GIVEN INSTRUCTION =>
Quote the whole listing verbatim.

-----

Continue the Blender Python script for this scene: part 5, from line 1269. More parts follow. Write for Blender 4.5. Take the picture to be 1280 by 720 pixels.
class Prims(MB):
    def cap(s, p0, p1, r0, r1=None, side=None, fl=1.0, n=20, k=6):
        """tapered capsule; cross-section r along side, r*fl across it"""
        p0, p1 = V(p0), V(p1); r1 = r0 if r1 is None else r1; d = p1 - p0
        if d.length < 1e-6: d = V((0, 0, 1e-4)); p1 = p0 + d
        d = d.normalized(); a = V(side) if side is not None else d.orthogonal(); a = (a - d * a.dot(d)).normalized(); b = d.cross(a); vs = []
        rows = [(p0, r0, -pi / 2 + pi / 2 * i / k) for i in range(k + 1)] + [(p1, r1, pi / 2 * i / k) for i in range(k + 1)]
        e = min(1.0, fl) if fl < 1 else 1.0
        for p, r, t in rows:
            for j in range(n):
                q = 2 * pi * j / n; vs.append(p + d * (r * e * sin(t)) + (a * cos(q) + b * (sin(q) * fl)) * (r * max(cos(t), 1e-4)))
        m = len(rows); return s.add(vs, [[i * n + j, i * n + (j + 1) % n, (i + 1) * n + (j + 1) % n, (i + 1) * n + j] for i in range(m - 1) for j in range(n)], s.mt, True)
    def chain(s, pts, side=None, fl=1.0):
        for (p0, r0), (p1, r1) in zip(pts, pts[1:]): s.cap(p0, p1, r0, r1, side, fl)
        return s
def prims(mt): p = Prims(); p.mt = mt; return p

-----

THE REPLY =>
Continue the Blender Python script for this scene: part 5, from line 1269. More parts follow. Write for Blender 4.5. Take the picture to be 1280 by 720 pixels.
class Prims(MB):
    def cap(s, p0, p1, r0, r1=None, side=None, fl=1.0, n=20, k=6):
        """tapered capsule; cross-section r along side, r*fl across it"""
        p0, p1 = V(p0), V(p1); r1 = r0 if r1 is None else r1; d = p1 - p0
        if d.length < 1e-6: d = V((0, 0, 1e-4)); p1 = p0 + d
        d = d.normalized(); a = V(side) if side is not None else d.orthogonal(); a = (a - d * a.dot(d)).normalized(); b = d.cross(a); vs = []
        rows = [(p0, r0, -pi / 2 + pi / 2 * i / k) for i in range(k + 1)] + [(p1, r1, pi / 2 * i / k) for i in range(k + 1)]
        e = min(1.0, fl) if fl < 1 else 1.0
        for p, r, t in rows:
            for j in range(n):
                q = 2 * pi * j / n; vs.append(p + d * (r * e * sin(t)) + (a * cos(q) + b * (sin(q) * fl)) * (r * max(cos(t), 1e-4)))
        m = len(rows); return s.add(vs, [[i * n + j, i * n + (j + 1) % n, (i + 1) * n + (j + 1) % n, (i + 1) * n + j] for i in range(m - 1) for j in range(n)], s.mt, True)
    def chain(s, pts, side=None, fl=1.0):
        for (p0, r0), (p1, r1) in zip(pts, pts[1:]): s.cap(p0, p1, r0, r1, side, fl)
        return s
def prims(mt): p = Prims(); p.mt = mt; return p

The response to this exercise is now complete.